To recap, that’s four positions — if you count special teams — played by Hubbard in one game, and that’s not counting the practice reps he has taken at center and both guard positions since the start of training camp.

That makes Hubbard the football equivalent of a super-utility player for the Steelers, who marvel at and are appreciative of his versatility.

“He’s the most complete offensive lineman in the NFL,” Villanueva said.

“Hubbs,” center Maurkice Pouncey said, “is amazing.”

Hubbard, though, could be singularly focused this Sunday against the Chicago Bears if Gilbert’s hamstring remains an issue. Gilbert did not practice Wednesday, the first of three practices this week for the Steelers in preparation of the game.

“I’m going to get myself prepared,” said Hubbard, a soft-spoken fourth-year player from Alabama-Birmingham.

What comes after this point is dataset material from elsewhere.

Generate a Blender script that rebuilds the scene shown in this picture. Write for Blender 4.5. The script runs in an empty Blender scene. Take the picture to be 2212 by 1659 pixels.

The 6-foot-4, 295-pound Hubbard started three games on the line in the first half of last season when Gilbert sat with an ankle injury. He also started as an extra tight end against Cleveland in November and took snaps there sporadically throughout the second half when the emphasis on offense turned to running back Le’Veon Bell.

“The most impressive thing about him is he can carry through a lot of skill through each position,” Villanueva said. “He’s a very knowledgeable player. He sees every block, he’s very fundamental, and that’s what makes him a plug-and-play sort of player.”

Hubbard appeared in eight games, with zero starts, in his first three seasons with the Steelers after being signed as an undrafted free agent and spending time on the practice squad. He will be an unrestricted free agent at the end of the season after making $1.797 million — his first seven-figure salary — this year.

“I’m extremely confident in his abilities, whether it’s the multiple offensive line positions he plays,” coach Mike Tomlin said. “He’s also center-capable, and you’ve seen that already this preseason, and obviously the work that he does for us as a situational tight end.

“It’s just good to have a versatile guy like Hubb available to us.”

Hubbard’s film study is more extensive than most players, and he takes pride in learning the nuances of each spot on the offensive line and trying to exploit weaknesses of opposing defensive linemen.

“I scout the whole line,” Hubbard said. “I could be playing tight end, I might have to play guard or tackle, or maybe even center, so I try to watch as much of the defensive line as possible.”

Hubbard also must take that knowledge onto the practice field where, for offensive linemen, getting repetitions and building cohesion are perhaps more important than any other position. When he is working with the first team, Hubbard primarily plays the tackle position that is vacated that day. When he is playing on the scout team, Hubbard said he likes to switch it up and play on the interior.

“I try to prepare myself for everything,” he said.

And that’s what endears Hubbard to the rest of the offensive line starters, who are asked to master one position, not five.

“He’s really an accountable guy who takes the job seriously,” Pouncey said. “When you have players like that who can come into the game and fill in anywhere, it makes the game roll off you even easier.”

Guard Ramon Foster also wasn’t surprised to see Hubbard play on the left and right sides of the line Sunday and help pave the way for the Steelers to rush for 102 yards against the Vikings.

“That’s Hubbs,” he said. “We always know he can do that. He can play anywhere we need him to, and we won’t miss a beat.”